WHAT YOU WILL DO -> From the entries below, tally how many lines contain "this" and report only that figure.

ROWS ->
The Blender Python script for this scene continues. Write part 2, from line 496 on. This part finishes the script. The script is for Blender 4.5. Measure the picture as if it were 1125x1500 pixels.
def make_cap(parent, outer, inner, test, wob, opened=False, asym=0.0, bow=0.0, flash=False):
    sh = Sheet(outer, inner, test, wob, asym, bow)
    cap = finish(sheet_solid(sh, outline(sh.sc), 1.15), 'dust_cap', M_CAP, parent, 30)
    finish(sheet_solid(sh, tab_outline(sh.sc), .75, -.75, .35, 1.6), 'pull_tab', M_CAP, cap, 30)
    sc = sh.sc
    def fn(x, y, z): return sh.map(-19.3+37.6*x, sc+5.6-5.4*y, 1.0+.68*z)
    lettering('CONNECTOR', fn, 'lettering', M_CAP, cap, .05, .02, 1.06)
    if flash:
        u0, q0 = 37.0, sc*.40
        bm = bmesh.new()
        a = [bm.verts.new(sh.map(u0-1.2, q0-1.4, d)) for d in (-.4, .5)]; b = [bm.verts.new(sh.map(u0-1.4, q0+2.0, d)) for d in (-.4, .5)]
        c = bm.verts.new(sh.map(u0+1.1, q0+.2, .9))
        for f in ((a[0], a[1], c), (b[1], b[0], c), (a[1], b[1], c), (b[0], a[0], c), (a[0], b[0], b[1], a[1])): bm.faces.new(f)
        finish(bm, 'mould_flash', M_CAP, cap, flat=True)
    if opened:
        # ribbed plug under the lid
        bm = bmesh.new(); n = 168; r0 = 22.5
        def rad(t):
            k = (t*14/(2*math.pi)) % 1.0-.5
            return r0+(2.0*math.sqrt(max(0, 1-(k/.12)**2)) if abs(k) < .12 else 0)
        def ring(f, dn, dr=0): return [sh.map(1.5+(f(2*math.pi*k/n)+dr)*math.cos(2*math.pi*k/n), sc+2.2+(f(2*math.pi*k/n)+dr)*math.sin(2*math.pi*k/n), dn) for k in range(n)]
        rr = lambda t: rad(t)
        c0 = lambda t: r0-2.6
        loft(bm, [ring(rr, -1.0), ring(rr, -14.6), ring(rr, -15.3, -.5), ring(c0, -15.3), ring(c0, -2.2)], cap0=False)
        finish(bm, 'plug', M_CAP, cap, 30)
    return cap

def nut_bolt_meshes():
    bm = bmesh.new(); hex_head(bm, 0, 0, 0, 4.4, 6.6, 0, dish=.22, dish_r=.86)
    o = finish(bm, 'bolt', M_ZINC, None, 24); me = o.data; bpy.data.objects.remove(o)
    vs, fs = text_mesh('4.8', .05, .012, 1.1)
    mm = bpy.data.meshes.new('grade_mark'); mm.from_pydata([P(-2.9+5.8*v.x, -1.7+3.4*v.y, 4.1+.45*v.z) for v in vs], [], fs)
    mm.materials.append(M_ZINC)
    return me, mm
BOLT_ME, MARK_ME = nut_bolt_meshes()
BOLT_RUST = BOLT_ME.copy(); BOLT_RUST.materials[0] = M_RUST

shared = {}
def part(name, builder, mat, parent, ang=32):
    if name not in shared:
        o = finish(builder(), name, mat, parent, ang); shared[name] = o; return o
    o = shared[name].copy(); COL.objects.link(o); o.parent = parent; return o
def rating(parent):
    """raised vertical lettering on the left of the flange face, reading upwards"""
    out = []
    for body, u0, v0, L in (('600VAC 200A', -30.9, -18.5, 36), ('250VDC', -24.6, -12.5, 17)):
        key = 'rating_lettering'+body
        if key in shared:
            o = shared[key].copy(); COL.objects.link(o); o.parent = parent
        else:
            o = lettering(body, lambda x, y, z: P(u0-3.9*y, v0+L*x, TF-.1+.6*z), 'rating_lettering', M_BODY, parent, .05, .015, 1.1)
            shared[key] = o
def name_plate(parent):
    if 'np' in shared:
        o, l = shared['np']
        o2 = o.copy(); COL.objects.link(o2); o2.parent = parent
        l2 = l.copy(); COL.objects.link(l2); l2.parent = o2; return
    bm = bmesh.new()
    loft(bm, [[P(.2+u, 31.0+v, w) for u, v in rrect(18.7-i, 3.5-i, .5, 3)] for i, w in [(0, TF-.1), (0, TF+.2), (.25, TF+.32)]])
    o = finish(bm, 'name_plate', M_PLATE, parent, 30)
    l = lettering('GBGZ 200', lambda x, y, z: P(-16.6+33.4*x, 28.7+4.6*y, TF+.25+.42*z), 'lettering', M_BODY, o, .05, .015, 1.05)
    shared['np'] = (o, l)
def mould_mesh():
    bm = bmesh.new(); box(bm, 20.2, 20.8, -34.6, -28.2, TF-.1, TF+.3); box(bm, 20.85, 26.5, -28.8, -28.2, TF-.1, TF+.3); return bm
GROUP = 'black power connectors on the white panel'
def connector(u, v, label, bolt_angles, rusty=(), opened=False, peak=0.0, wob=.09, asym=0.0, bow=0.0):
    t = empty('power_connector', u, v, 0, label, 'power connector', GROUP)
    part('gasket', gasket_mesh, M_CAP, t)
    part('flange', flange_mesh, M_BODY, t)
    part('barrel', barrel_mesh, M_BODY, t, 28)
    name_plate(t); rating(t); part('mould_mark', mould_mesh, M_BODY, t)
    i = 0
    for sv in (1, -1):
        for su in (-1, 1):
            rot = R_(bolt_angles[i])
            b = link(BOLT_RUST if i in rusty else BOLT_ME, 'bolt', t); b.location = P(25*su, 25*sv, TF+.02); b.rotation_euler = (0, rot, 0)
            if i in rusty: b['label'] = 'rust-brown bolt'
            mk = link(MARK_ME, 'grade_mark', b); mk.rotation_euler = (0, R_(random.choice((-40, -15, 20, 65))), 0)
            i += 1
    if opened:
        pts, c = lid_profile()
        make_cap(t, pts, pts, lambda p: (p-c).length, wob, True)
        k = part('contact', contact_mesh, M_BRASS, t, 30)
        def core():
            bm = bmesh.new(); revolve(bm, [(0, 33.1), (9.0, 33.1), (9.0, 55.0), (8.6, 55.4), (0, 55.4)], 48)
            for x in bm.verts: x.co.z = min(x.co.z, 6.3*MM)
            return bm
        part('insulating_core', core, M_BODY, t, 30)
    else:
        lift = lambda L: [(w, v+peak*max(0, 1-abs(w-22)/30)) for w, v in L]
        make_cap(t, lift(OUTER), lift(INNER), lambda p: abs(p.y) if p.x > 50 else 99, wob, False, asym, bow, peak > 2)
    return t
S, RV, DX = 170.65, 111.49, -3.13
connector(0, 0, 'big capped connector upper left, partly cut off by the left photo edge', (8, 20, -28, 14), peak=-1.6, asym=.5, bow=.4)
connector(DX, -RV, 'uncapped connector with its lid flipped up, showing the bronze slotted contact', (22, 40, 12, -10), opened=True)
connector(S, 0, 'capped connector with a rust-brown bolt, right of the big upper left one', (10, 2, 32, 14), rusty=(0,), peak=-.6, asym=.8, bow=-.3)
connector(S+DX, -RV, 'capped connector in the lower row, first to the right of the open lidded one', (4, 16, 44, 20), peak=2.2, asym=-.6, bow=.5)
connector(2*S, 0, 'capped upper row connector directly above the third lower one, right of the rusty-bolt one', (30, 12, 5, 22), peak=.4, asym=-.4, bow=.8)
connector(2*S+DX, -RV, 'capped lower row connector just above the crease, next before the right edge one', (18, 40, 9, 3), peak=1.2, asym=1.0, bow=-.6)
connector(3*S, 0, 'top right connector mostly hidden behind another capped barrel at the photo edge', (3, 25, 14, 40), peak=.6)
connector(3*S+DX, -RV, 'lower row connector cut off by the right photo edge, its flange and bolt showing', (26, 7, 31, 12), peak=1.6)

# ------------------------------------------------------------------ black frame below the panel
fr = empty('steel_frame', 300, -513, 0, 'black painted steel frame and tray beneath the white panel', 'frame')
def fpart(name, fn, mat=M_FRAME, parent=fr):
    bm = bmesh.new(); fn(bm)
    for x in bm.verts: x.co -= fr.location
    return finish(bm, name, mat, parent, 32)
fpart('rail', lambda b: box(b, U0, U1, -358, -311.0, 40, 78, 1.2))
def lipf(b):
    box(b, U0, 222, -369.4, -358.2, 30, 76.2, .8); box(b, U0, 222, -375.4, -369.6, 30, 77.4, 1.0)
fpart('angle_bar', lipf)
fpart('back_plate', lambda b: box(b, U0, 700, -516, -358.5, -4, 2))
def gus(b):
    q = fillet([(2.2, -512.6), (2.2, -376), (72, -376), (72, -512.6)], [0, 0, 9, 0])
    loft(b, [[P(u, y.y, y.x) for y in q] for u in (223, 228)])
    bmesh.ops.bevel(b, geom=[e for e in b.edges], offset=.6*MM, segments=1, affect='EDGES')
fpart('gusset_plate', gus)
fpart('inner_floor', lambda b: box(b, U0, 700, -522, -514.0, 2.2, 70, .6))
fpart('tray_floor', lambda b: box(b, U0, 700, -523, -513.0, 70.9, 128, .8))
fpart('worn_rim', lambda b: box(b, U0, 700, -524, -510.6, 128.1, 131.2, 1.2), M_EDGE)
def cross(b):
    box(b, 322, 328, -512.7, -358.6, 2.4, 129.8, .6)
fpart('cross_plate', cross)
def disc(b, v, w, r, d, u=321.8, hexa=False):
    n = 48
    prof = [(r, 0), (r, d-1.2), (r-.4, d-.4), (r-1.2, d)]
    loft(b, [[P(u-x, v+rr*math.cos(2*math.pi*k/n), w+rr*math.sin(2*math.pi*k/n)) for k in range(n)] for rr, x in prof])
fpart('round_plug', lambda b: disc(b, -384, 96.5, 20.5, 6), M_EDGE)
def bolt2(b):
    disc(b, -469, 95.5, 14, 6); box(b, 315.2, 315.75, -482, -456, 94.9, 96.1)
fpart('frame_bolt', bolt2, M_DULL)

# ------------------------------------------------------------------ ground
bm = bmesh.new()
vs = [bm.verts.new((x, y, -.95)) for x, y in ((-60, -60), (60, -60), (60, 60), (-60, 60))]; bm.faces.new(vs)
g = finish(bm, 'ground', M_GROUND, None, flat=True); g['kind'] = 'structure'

---

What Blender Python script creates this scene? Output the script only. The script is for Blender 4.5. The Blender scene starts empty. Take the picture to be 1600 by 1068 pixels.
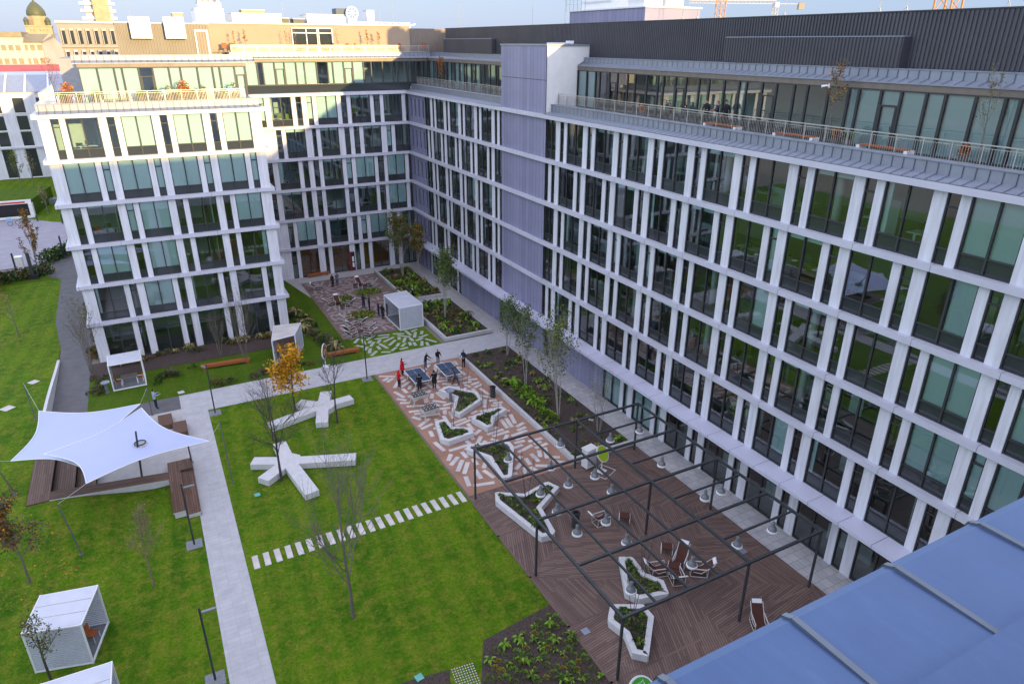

SOLUTION -> 2